Wednesday, 4 January 2012

Reverse Applique

Before starting this chapter I thought it would be useful to review aspects of Chapter 12 as Herta Puls was one of the chosen artist for students on Module One to review...her interest and detailed study of reverse applique and specifically her book The Art of Cutwork and Applique provides a wealth of background and examples.  With that and a plethora of websites to look at it is impossible not to be overwhelmed.  Early on in the course I tried to view websites but avoided blogsites which were a bit intimidating and prescriptive on design elements.  There seems to be a fine balance, when investigating or just appreciating others work, between looking  and not being tempted to copy or stiffling ones own thoughts...
My choice of fabric, threads and stitching, even after trying to make informed decisions, still leaves something to be desired.  Some of the layering was in the wrong order, notes of those concerns are on each sample so hopefully these will stand me in good stead as I head towards the last chapters of the module.  The result was that, as in previous chapters,  learning takes place while actually doing the practical feels like my mantra is becoming 'I should have done...!'  I did not want to flatten samples so these are photos and not scans.
Ref sample 26 i
Using cotton as background,  first layer and top layer silk was used for second layer.
On seeing the finished sample felt it could be improved on making background layer more interesting as the cross was much broader than I imagined.  Possibly use organza over the background as this was not going to be folded or made opening narrower.
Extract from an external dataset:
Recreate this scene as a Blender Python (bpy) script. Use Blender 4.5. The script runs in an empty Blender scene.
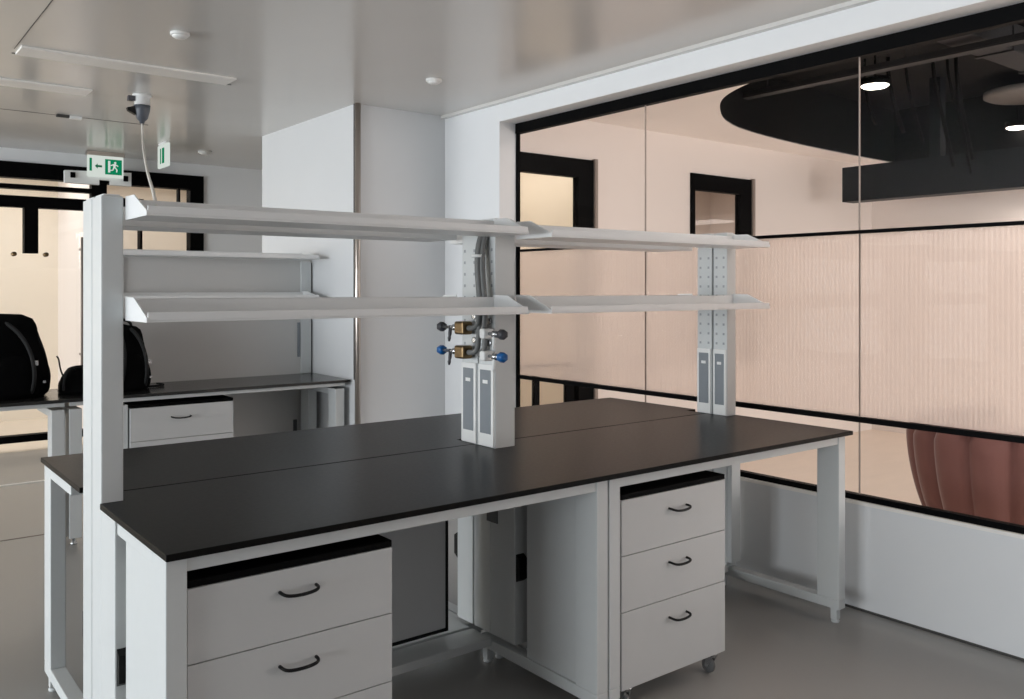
import bpy, bmesh, math, random
from mathutils import Vector, Matrix
random.seed(4)
sc = bpy.context.scene
COL = sc.collection

# ------------------------------------------------------------------ materials
def newmat(name):
    m = bpy.data.materials.new(name); m.use_nodes = True
    nt = m.node_tree; nt.nodes.clear()
    out = nt.nodes.new('ShaderNodeOutputMaterial')
    return m, nt, out

def srgb(r, g, b):
    f = lambda v: (v/255/12.92) if v/255 <= .04045 else ((v/255+.055)/1.055)**2.4
    return (f(r), f(g), f(b), 1)

def pbr(name, col, rough=.5, metal=0, spec=.5, noise=0, nscale=8, bump=0, bscale=200, coat=0, rvar=0, stretch=None):
    m, nt, out = newmat(name)
    b = nt.nodes.new('ShaderNodeBsdfPrincipled')
    nt.links.new(b.outputs[0], out.inputs[0])
    b.inputs['Base Color'].default_value = col
    b.inputs['Roughness'].default_value = rough
    b.inputs['Metallic'].default_value = metal
    b.inputs['Specular IOR Level'].default_value = spec
    b.inputs['Coat Weight'].default_value = coat
    if noise or bump or rvar:
        tc = nt.nodes.new('ShaderNodeTexCoord')
        vec = tc.outputs['Object']
        if stretch:
            mp = nt.nodes.new('ShaderNodeMapping'); mp.inputs['Scale'].default_value = stretch
            nt.links.new(vec, mp.inputs[0]); vec = mp.outputs[0]
    if noise or rvar:
        n = nt.nodes.new('ShaderNodeTexNoise'); n.inputs['Scale'].default_value = nscale
        n.inputs['Detail'].default_value = 5
        nt.links.new(vec, n.inputs['Vector'])
    if noise:
        mx = nt.nodes.new('ShaderNodeMix'); mx.data_type = 'RGBA'
        mx.inputs[6].default_value = tuple(c*(1-noise) for c in col[:3])+(1,)
        mx.inputs[7].default_value = tuple(min(1, c*(1+noise)) for c in col[:3])+(1,)
        nt.links.new(n.outputs[0], mx.inputs[0]); nt.links.new(mx.outputs[2], b.inputs['Base Color'])
    if rvar:
        mr = nt.nodes.new('ShaderNodeMapRange')
        mr.inputs[3].default_value = max(.02, rough-rvar); mr.inputs[4].default_value = rough+rvar
        nt.links.new(n.outputs[0], mr.inputs[0]); nt.links.new(mr.outputs[0], b.inputs['Roughness'])
    if bump:
        n2 = nt.nodes.new('ShaderNodeTexNoise'); n2.inputs['Scale'].default_value = bscale
        nt.links.new(vec, n2.inputs['Vector'])
        bp = nt.nodes.new('ShaderNodeBump'); bp.inputs['Strength'].default_value = bump; bp.inputs['Distance'].default_value = .002
        nt.links.new(n2.outputs[0], bp.inputs['Height']); nt.links.new(bp.outputs[0], b.inputs['Normal'])
    return m

def emis(name, col, s):
    m, nt, out = newmat(name)
    e = nt.nodes.new('ShaderNodeEmission'); e.inputs[0].default_value = col; e.inputs[1].default_value = s
    nt.links.new(e.outputs[0], out.inputs[0]); return m

def clear_glass(name, tint=(.97, .97, .97, 1), ior=1.45):
    m, nt, out = newmat(name)
    t = nt.nodes.new('ShaderNodeBsdfTransparent'); t.inputs[0].default_value = tint
    g = nt.nodes.new('ShaderNodeBsdfGlossy'); g.inputs['Roughness'].default_value = .01
    f = nt.nodes.new('ShaderNodeFresnel')
    ge = nt.nodes.new('ShaderNodeNewGeometry'); mi = nt.nodes.new('ShaderNodeMix')
    mi.inputs[2].default_value = ior; mi.inputs[3].default_value = 1/ior     # same reflectance on both faces of the pane
    nt.links.new(ge.outputs['Backfacing'], mi.inputs[0]); nt.links.new(mi.outputs[0], f.inputs[0])
    mx = nt.nodes.new('ShaderNodeMixShader')
    nt.links.new(f.outputs[0], mx.inputs[0]); nt.links.new(t.outputs[0], mx.inputs[1]); nt.links.new(g.outputs[0], mx.inputs[2])
    nt.links.new(mx.outputs[0], out.inputs[0]); return m

def fluted_glass(name):
    """pale film of narrow vertical flutes: mostly lets blurred light through, part of it scatters"""
    m, nt, out = newmat(name)
    tc = nt.nodes.new('ShaderNodeTexCoord')
    w = nt.nodes.new('ShaderNodeTexWave'); w.wave_type = 'BANDS'; w.bands_direction = 'Y'
    w.inputs['Scale'].default_value = 14; w.inputs['Distortion'].default_value = 0
    nt.links.new(tc.outputs['Object'], w.inputs['Vector'])
    bp = nt.nodes.new('ShaderNodeBump'); bp.inputs['Strength'].default_value = .2; bp.inputs['Distance'].default_value = .005
    nt.links.new(w.outputs[1], bp.inputs['Height'])
    r = nt.nodes.new('ShaderNodeBsdfRefraction'); r.inputs['Roughness'].default_value = .22; r.inputs['IOR'].default_value = 1.25
    r.inputs[0].default_value = (1, .95, .92, 1)
    nt.links.new(bp.outputs[0], r.inputs['Normal'])
    tl = nt.nodes.new('ShaderNodeBsdfTranslucent'); tl.inputs[0].default_value = (1, .93, .89, 1)
    nt.links.new(bp.outputs[0], tl.inputs['Normal'])
    df = nt.nodes.new('ShaderNodeBsdfDiffuse'); df.inputs[0].default_value = (.9, .85, .81, 1)
    nt.links.new(bp.outputs[0], df.inputs['Normal'])
    tr = nt.nodes.new('ShaderNodeBsdfTransparent'); tr.inputs[0].default_value = (.97, .95, .93, 1)
    def mix(a, b, f):
        x = nt.nodes.new('ShaderNodeMixShader'); x.inputs[0].default_value = f
        nt.links.new(a.outputs[0], x.inputs[1]); nt.links.new(b.outputs[0], x.inputs[2]); return x
    a = mix(r, tr, .25); a = mix(a, tl, .40); a = mix(a, df, .10)
    nt.links.new(a.outputs[0], out.inputs[0]); return m

M = {}
M['steel'] = pbr('powder_coated_steel', srgb(209, 212, 212), .42, noise=.02, nscale=30, bump=.03)
M['shelf'] = pbr('shelf_steel', srgb(236, 237, 237), .38, noise=.02, nscale=20)
M['top'] = pbr('black_worktop', srgb(23, 22, 21), .3, spec=.07, noise=.1, nscale=60, rvar=.04)
M['topback'] = pbr('dark_back_worktop', srgb(40, 39, 38), .22, spec=.5, noise=.1, nscale=60)
M['partition'] = pbr('grey_partition', srgb(205, 204, 202), .5, noise=.015, nscale=3)
M['drawer'] = pbr('drawer_laminate', srgb(204, 205, 205), .5, noise=.02, nscale=12)
M['carcass'] = pbr('carcass_laminate', srgb(196, 196, 193), .5, noise=.02)
M['black'] = pbr('black_plastic', srgb(9, 9, 10), .45, spec=.3, noise=.1)
M['blackframe'] = pbr('black_powder_frame', srgb(4, 4, 5), .55, spec=.06, noise=.1)
M['blackboard'] = pbr('black_board', srgb(4, 4, 4), .7, spec=.1, noise=.1)
M['wall'] = pbr('white_wall_paint', srgb(234, 235, 236), .6, noise=.015, nscale=5, bump=.05, bscale=300)
M['wallgrey'] = pbr('grey_white_panel', srgb(219, 220, 221), .5, noise=.015, nscale=3)
M['ceil'] = pbr('ceiling_metal', srgb(217, 214, 210), .2, spec=.5, noise=.03, nscale=1.5, rvar=.04)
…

Stitching and 'corners' not executed as well as I had tried, felt I was all thumbs!

Ref 26 ii and iii
Enjoyed making these samples and have included 26iii with some of the overlaying fabrics left in place on photo at far left as it appealed to me and seemed to give added depth.  Base layer hand dyed calico, first layer muslin 'mop' layer two and three manufactured printed ctton.  Top layer hand dyed printed muslin.

Ref 26iv
Used seven fabrics on the sample felt as background, hand dyed green calico, yellow satin front and back as one side had more sheen(top right) and one more texture (bottom left under hand dyed muslin) two pink/red mops and top layer of hand dyed printed muslin.  Photographed the sequence, below to show the progress.  Used a long machine stitch to allow easier fraying.  On reflection when adding the green square would have placed it in bottom left

1st cut                                                                                                       2nd cut
3rd cut
Ref 26 v
Machine stitched the shape from the rear through the five layers of fabric;base layer felt, first layer manufactured printed cotton, second layer hand dyed printed muslin, polyester organza, 'mop' dyed paper bonded to chiffon.  Despite much rubbing to distress the surfaces found that much of the layering effect I had hoped for did not appear.

Tried to stitch layers open by 'ditch' sewing but the multi layer effect still seemed lost.  The paper on top layer distressed under the chiffon but this is not seen on photo.